One thing I didn't really appreciate when I signed up for the plan was just how expensive it would be. I suppose if you're adventurous in the kitchen then you'd already have a lot of the spices, herbs and condiments, but as I'm both the worst cook in the world and the most boring, I had none of them. Just restocking the cupboards seems to have cost a fortune, and that's before taking into consideration the frankly enormous portions of fresh food. Apparently my plan has been tailored to take into account being low-calorie for so long, but even so these portions sizes are ridiculous.
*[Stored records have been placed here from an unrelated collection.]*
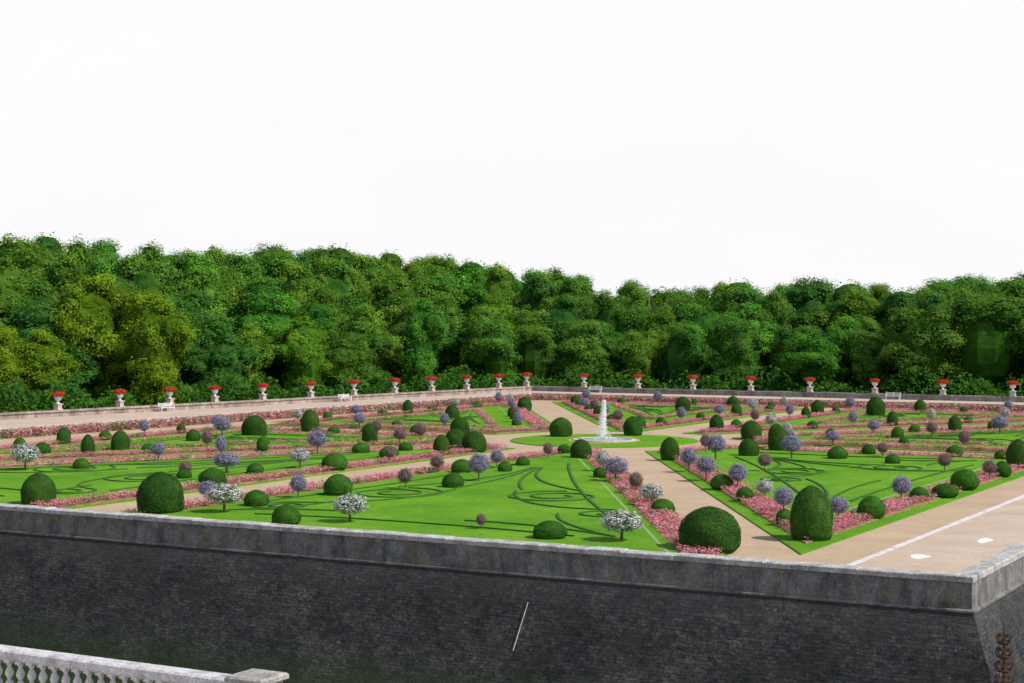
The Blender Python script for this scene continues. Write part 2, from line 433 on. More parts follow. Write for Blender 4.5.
# central round lawn
mb = MB()
def disc(mb, r, z0, z1, m, n=64, cx=0, cy=0):
    mb.prism([(cx+r*math.cos(2*math.pi*i/n), cy+r*math.sin(2*math.pi*i/n)) for i in range(n)], z0, z1, m)
disc(mb, 6.2, -.02, .05, 0); disc(mb, 2.4, -.02, .06, 1)
gobj('lawn', mb.build('round_lawn', [M_GRASS, M_SAND]), kind='structure', label='round lawn circling the fountain basin')

# fountain
fe = obj('fountain', None, loc=(FX, FY, 0), label='low round stone fountain basin with a slim white water jet', category='fountain')
mb = MB(); mb.lathe([(2.1, 0.05), (2.1, .14), (1.85, .14), (1.85, .08), (.01, .08)], 48)
obj('basin', mb.build('basin', [M_LIME]), parent=fe)
mb = MB(); disc(mb, 1.84, .09, .115, 0, 48)
obj('water_surface', mb.build('water_surface', [M_POOL]), parent=fe)
mb = MB(); mb.lathe([(.10, .1), (.08, .25), (.04, .32), (.02, .34)], 10)
obj('nozzle', mb.build('nozzle', [M_LIME]), parent=fe)
mb = MB()
n = 3000; t = RNG.random(n); hz = .2+2.5*t**.8
rad = .03+.36*(1-t*.85)*RNG.random(n)**2+.05*RNG.random(n); an = RNG.random(n)*6.283
c = np.stack([rad*np.cos(an)-.16*(1-t), rad*np.sin(an), hz], 1); mb.cloud(c, c*[1, 1, .2]+[.3, -.5, .3], RNG.uniform(.03, .08, n), .6, 0, asp=.9)
n = 350; t = RNG.random(n); rad = .2+.7*t; an = RNG.random(n)*6.283
c = np.stack([rad*np.cos(an), rad*np.sin(an), .18+.5*(1-t)**2*RNG.random(n)], 1); mb.cloud(c, c, RNG.uniform(.03, .06, n), .7, 0, asp=.9)
mb.tube([(0, 0, .3), (0.01, 0, 1.2), (.02, .01, 2.1), (.03, .0, 2.65)], [.04, .055, .05, .02], 8)
obj('water_jet', mb.build('water_jet', [M_SPRAY]), parent=fe)

# ------------------------------------------------------------------ walls (near)
def sweep(mb, path, prof, mat=0):
    n = len(prof); vs = []
    for (a, b, (oa, ob)) in path:
        for e, z in prof: vs.append((a+oa*e, b+ob*e, z))
    fs = []
    for j in range(len(path)-1):
        for i in range(n):
            k = (i+1) % n; fs.append([j*n+i, j*n+k, (j+1)*n+k, (j+1)*n+i])
    fs.append(list(range(n))); fs.append([(len(path)-1)*n+i for i in range(n)])
    mb.add(vs, fs, mat)
NP = [(-56, NB, (0, -1)), (RA, NB, (1, -1)), (RA, FB+4, (1, 0))]
mb = MB(); sweep(mb, NP, [(0.0, -6), (2.65, -6), (.42, -.45), (0.0, -.45)])
mw = gobj('moat_wall', mb.build('moat_wall', [M_MOATW]), label='dark mossy battered stone retaining wall above the moat', category='wall')
mb = MB(); sweep(mb, NP, [(-.12, -.449), (.46, -.449), (.46, -.39), (.42, -.365), (.36, -.35), (.36, .42), (-.12, .42)])
gobj('parapet', mb.build('parapet', [M_PARAPET]), parent=mw)
mb = MB(); x = -56.0
def slab(mb, x0, x1, y0, y1, z0, z1):
    c = .03
    mb.box(x0, x1, y0, y1, z0, z1-c)
    mb.add([(x0, y0, z1-c), (x1, y0, z1-c), (x1, y1, z1-c), (x0, y1, z1-c), (x0+c, y0+c, z1), (x1-c, y0+c, z1), (x1-c, y1-c, z1), (x0+c, y1-c, z1)],
           [[0, 1, 5, 4], [1, 2, 6, 5], [2, 3, 7, 6], [3, 0, 4, 7], [4, 5, 6, 7]])
while x < RA+.4:
    x2 = min(x+random.uniform(1.1, 2.0), RA+.41)
    dz = random.uniform(-.014, .014); dy = random.uniform(-.015, .015)
    slab(mb, x+.008, x2-.008, NB-.41+dy, NB+.22+dy, .422, .60+dz); x = x2
    if x >= RA+.40: break
y = NB+.24
while y < FB:
    y2 = y+random.uniform(1.1, 2.0); dz = random.uniform(-.014, .014)
    slab(mb, RA-.22, RA+.41, y+.008, y2-.008, .422, .60+dz); y = y2
gobj('coping', mb.build('coping', [M_COPING]), parent=mw)

# right terrace & kerb
mb = MB(); mb.box(32.5, RA-.13, NB+.2, FB-.2, -.02, .08)
gobj('pavement', mb.build('terrace', [M_SAND2]), kind='structure', label='raised gravel terrace walk inside the wall')
mb = MB(); y = -48.5
while y < 50:
    mb.box(32.28, 32.5, y+.006, y+1.794, -.02, .10+random.uniform(-.008, .008)); y += 1.8
gobj('kerb', mb.build('kerb', [M_WHITEST]), kind='structure', label='white stone kerb along the terrace walk')
mb = MB()
for (px, py, ra, rb) in ((920, 557, .30, .60), (985, 541, .22, .80)):  # flat pale ovals lying just above the terrace surface
    a, b = AB(*G(px, py, .08))
    mb.prism([(a+ra*math.cos(t)*(1+.25*math.sin(3*t)), b+rb*math.sin(t)*(1+.2*math.cos(2*t+1))) for t in [i*math.pi/12 for i in range(24)]], .05, .085)
gobj('pavement', mb.build('patch', [M_PALEG]), kind='structure', label='pale oval patches of gravel on the terrace')

# ------------------------------------------------------------------ left & far terraces
def strip(f0, f1, b0, b1):
    return [(f0(b0), b0), (f1(b0), b0), (f1(b1), b1), (f0(b1), b1)]
mb = MB()
mb.prism(strip(lambda b: wall_a(b)+.2, ret_a, NB+.3, FB-.3), -.02, .5, 0, 1)
gobj('pavement', mb.build('walk', [M_SAND2, M_LIME]), kind='structure', label='long raised gravel walk along the boundary wall')
mb = MB()
mb.prism([(ret_a(50)+.002, 50.2), (31.9, 50.2), (31.9, FB-.3), (ret_a(FB)+.002, FB-.3)], -.02, .496, 0, 1)
gobj('pavement', mb.build('walk2', [M_SAND2, M_FARW]), kind='structure', label='raised gravel walk below the end wall')
mb = MB(); mb.prism([(wall_a(NB)-.25, NB+.3), (wall_a(NB)+.19, NB+.3), (wall_a(FB)+.19, FB), (wall_a(FB)-.25, FB)], -1.2, .86)
lw = gobj('garden_wall', mb.build('garden_wall', [M_ROSEW]), label='low rosy stone parapet wall topped by flower urns', category='wall')
mb = MB(); b = NB+.4
while b < FB-1:
    b2 = min(b+2.4, FB-.1); mb.prism([(wall_a(b)-.34, b+.01), (wall_a(b)+.28, b+.01), (wall_a(b2)+.28, b2-.01), (wall_a(b2)-.34, b2-.01)], .862, 1.0+random.uniform(-.01, .01)); b = b2
gobj('coping', mb.build('coping2', [M_ROSEW]), parent=lw)
mb = MB(); mb.box(wall_a(FB)-.24, RA+.1, FB+.002, FB+.45, -1.2, .86)
fw = gobj('garden_wall', mb.build('garden_wall2', [M_FARW]), label='weathered grey stone end wall topped by flower urns', category='wall')
mb = MB(); a = wall_a(FB)-.3
while a < RA:
    mb.box(a+.01, a+2.39, FB-.09, FB+.53, .862, 1.0+random.uniform(-.01, .01)); a += 2.4
gobj('coping', mb.build('coping3', [M_FARW]), parent=fw)
mb = MB(); mb.prism(strip(lambda b: ret_a(b)+.002, lambda b: ret_a(b)+.32, NB+.6, 49.9), -.02, .62)
gobj('retaining_wall', mb.build('ret', [M_LIME]), label='low pale stone retaining kerb of the raised walk', category='wall')
mb = MB(); mb.box(ret_a(50), 31.9, 49.92, 50.19, -.02, .6)
gobj('retaining_wall', mb.build('ret2', [M_FARW]), label='low stone retaining kerb below the end wall', category='wall')

def band(pts_fn, n, name_label, hmax=.45, pr=(.50, .08, .14, .28)):
    mb = MB(); P = pts_fn(n); per = 7
    c = np.repeat(P, per, 0)+RNG.normal(0, .12, (n*per, 2)); z = RNG.uniform(.05, hmax, n*per)
    tp = np.repeat(RNG.choice(4, n, p=list(pr)), per)
    mb.cloud(np.column_stack([c, z]), np.tile([0, 0, 1.], (n*per, 1)), RNG.uniform(.12, .22, n*per), .5, tp)
    gobj('flower_bed', mb.build('band', [M_PINK, M_PALE, M_GREY, M_BEDG]), kind='stuff', label=name_label, category='flower bed')
def f1(n):
    b = RNG.uniform(-40, 49, n); return np.column_stack([ret_a(b)+.5+RNG.random(n)*1.5, b])
band(f1, 4200, 'band of pink flowers at the foot of the raised walk', .6)
def f2(n):
    a = RNG.uniform(-32, 31, n); return np.column_stack([a, 48.2+RNG.random(n)*1.5])
band(f2, 2900, 'band of pink flowers below the end walk', .6)

# ------------------------------------------------------------------ urns
mb = MB()
mb.box(-.26, .26, -.26, .26, 0, .10); mb.box(-.21, .21, -.21, .21, .10, .40); mb.box(-.27, .27, -.27, .27, .40, .49)
ped = mb.build('pedestal', [M_LIME])
mb = MB(); mb.lathe([(.17, .49), (.17, .53), (.08, .58), (.07, .64), (.13, .70), (.23, .80), (.27, .92), (.28, 1.0), (.34, 1.04), (.34, 1.08), (.26, 1.08), (.2, 1.04)], 18)
vase = mb.build('vase', [M_WHITEST], True)
mb = MB(); n = 1000; d = RNG.normal(size=(n, 3)); d /= np.linalg.norm(d, axis=1)[:, None]
c = d*[.50, .50, .21]*RNG.uniform(.6, 1.15, (n, 1))+[0, 0, 1.20]
mb.cloud(c, d, RNG.uniform(.07, .13, n), .5, np.where((RNG.random(n) < .78), 0, 1))
ger = mb.build('geraniums', [M_RED, M_BEDG])
def place_urn(a, b, z):
    x, y = W(a, b); k = random.uniform(.9, 1.1)
    e = obj('flower_urn', None, loc=(x, y, z), rz=ROT, scale=(1.02,)*3, label='stone urn of red geraniums on the garden wall', category='urn', group='geranium urns along the garden walls')
    for nm, me in (('pedestal', ped), ('vase', vase), ('geraniums', ger)): obj(nm, me, parent=e, rz=random.random()*6 if nm == 'geraniums' else 0, scale=(k, k*.95, 1) if nm == 'geraniums' else (1, 1, 1))
bs = np.linspace(NB, FB, 400); pxs = np.array([bearing(wall_a(b), b)[0] for b in bs])
for px in (58, 120, 170, 215, 263, 311, 354, 395, 432, 467, 499, 527):
    b = float(np.interp(px, pxs, bs)); place_urn(wall_a(b)-.03, min(b, FB-.3), 1.0)
for px in (584, 638, 693, 751, 810, 875, 943, 1013):
    place_urn(a_at(px, FB+.22), FB+.22, 1.0)

# ------------------------------------------------------------------ benches
def bench(a, b, z, rz):
    x, y = W(a, b); e = obj('garden_bench', None, loc=(x, y, z), rz=rz, scale=(.72, .72, .72), label='white painted wooden bench on the raised walk', category='bench', group='white benches along the walks')
    mb = MB()
    for i in range(4): mb.box(-1.0, 1.0, -.25+i*.13, -.15+i*.13, .43, .47)
    obj('seat', mb.build('seat', [M_PAINT]), parent=e)
    mb = MB()
    for i in range(3): mb.box(-1.0, 1.0, .26, .30, .58+i*.14, .64+i*.14)
    for i in (-.95, 0, .95): mb.box(i-.03, i+.03, .30, .34, .47, 1.0)
    obj('backrest', mb.build('backrest', [M_PAINT]), parent=e)
    for i in (-.9, .9):
        mb = MB(); mb.box(i-.03, i+.03, -.25, -.19, 0, .43); mb.box(i-.03, i+.03, .22, .28, 0, .43); mb.box(i-.03, i+.03, -.19, .22, .1, .14); mb.box(i-.035, i+.035, -.25, .26, .62, .66); mb.box(i-.03, i+.03, -.25, -.20, .47, .62)
        obj('leg', mb.build('leg', [M_PAINT]), parent=e)
for px in (158, 337):
    b = float(np.interp(px, pxs, bs)); bench(wall_a(b)+.9, b, .5, ROT+math.pi/2-.15)
for px in (595, 893): bench(a_at(px, FB-.9), FB-.9, .5, ROT)

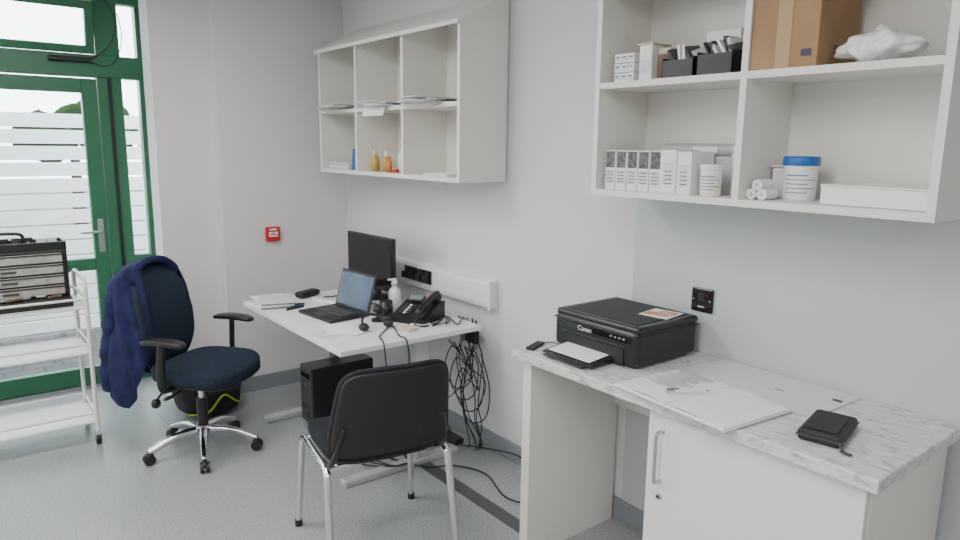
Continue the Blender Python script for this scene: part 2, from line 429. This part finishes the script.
l.box((-.075, 0, .0182), (.06, .09, .001), DGREY)
l.box((.148, 0, .115), (.007, .33, .215), BLKM, .003, rot=(0, .28, 0)); l.box((.1435, 0, .117), (.002, .305, .185), SCREEN, 0, rot=(0, .28, 0)); l.done()
q = M("desk_phone", (1.96, 3.04, ZD), math.radians(25))
q.prism([(-.11, 0), (.10, 0), (.10, .095), (.07, .10), (-.11, .03)], 1, -.11, .10, BLK)
th = math.atan2(.07, .18)
q.box((.045, .035, .103), (.05, .10, .006), DGREY, .002, rot=(0, -th, 0))
q.box((.045, .035, .107), (.036, .08, .003), mat("lcd", (.22, .27, .26), .2), 0, rot=(0, -th, 0))
for i in range(4):
    for j in range(3): q.box((-.01-i*.022, .01+j*.024, .0755-i*.0085), (.013, .016, .007), PAPER2 if j == 1 else DGREY, .002, rot=(0, -th, 0))
q.tube([(-.10, -.071, .06), (-.095, -.071, .073), (-.03, -.071, .098), (.05, -.071, .125), (.085, -.071, .131), (.09, -.071, .12)], .018, BLK, n=12)
q.box((-.09, -.071, .050), (.05, .05, .03), BLK, .01, rot=(0, -th, 0)); q.box((.075, -.071, .11), (.05, .05, .03), BLK, .01, rot=(0, -th, 0))
q.tube([(-.11, -.071, .04), (-.15, -.08, .012), (-.12, -.13, .008), (-.03, -.14, .006), (.05, -.12, .006)], .005, BLKM); q.done()
b = M("spray_bottle", (1.95, 3.26, ZD)); b.lathe((0, 0, 0), [(.001, 0), (.032, 0), (.034, .005), (.034, .11), (.026, .13), (.013, .14), (.013, .15), (.017, .152), (.017, .175), (.008, .18), (.001, .18)], WPL)
b.box((-.015, 0, .185), (.05, .014, .01), WPL, .003); b.done()
b = M("webcam", (1.77, 3.13, ZD)); b.cyl((0, 0, 0), (0, 0, .012), .035, BLK); b.cyl((0, 0, .01), (0, 0, .05), .008, BLK); b.pad((0, 0, .065), (.05, .06, .045), BLK, 1, 1); b.done()
b = M("headset", (1.67, 3.02, ZD)); b.tube([(-.06, -.03, .02), (-.04, .02, .05), (.02, .05, .06), (.07, .02, .04), (.08, -.03, .02)], .006, BLK)
b.pad((-.06, -.03, .022), (.05, .06, .04), BLKM, 1, 1); b.pad((.08, -.03, .022), (.05, .06, .04), BLKM, 1, 1); b.done()
b = M("computer_mouse", (1.845, 3.10, ZD)); b.pad((0, 0, .017), (.10, .06, .034), BLK, .7, .8); b.done()
b = M("loose_papers", (1.48, 3.06, ZD))
for k, (x, y, r, w_, h_) in enumerate([(-.02, .0, .3, .19, .15), (.05, .04, -.2, .15, .20), (.08, -.06, .5, .12, .10)]): b.box((x, y, .001+k*.0015), (w_, h_, .0012), PAPER if k else PAPER2, 0, rot=(0, 0, r))
b.done()
b = M("sticky_note_pads", (1.80, 2.88, ZD)); b.box((0, 0, .008), (.075, .075, .015), CREAM, .001, rot=(0, 0, .3)); b.box((.10, .03, .005), (.10, .07, .009), PAPER, .001, rot=(0, 0, -.3)); b.done()
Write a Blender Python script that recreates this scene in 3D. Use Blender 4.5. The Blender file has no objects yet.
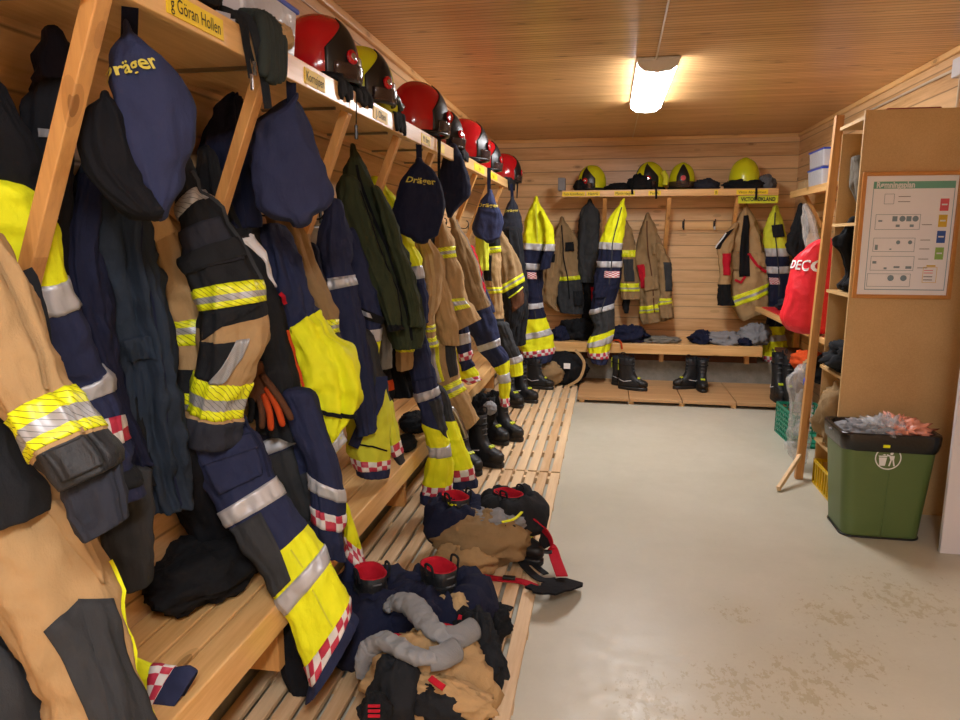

To put this into perspective, a 3-egg omelette and 165g raw spinach doesn't even come close to fitting on a large dinner plate. It's insane! I've only finished one meal so far, and even then I was so full I felt sick. I'm hoping that I'll get used to it over the next week or so, but if not I'm going to have to email my coach and try to find a solution. I don't understand how people cope with this amount of food!


Basically, I'm still finding my feet at the moment. I'm struggling a lot mainly because I'm not having much success with my meals (read: most of them have been inedible). I can't work out if it's because I'm a truly rubbish cook or because I haven't found the right meals for me yet, but we'll see! Nearly everything I've made smelt amazing but tasted vile! Cooking in coconut oil has been a challenge: I've used the 1 cal sprays since I was a teenager, and now hate cooking with oil with a passion. I know this particular one isn't bad for me, but I really can't stomach the greasy texture it produces. Also, most of my meals include lacto-free cheese, and while it's a revelation not to be in total agony after eating a small portion, I haven't eaten cheese in so long that I now no longer like the taste. Obviously it's going to take a while to establish what works for me, but I hope it gets better than the last few days!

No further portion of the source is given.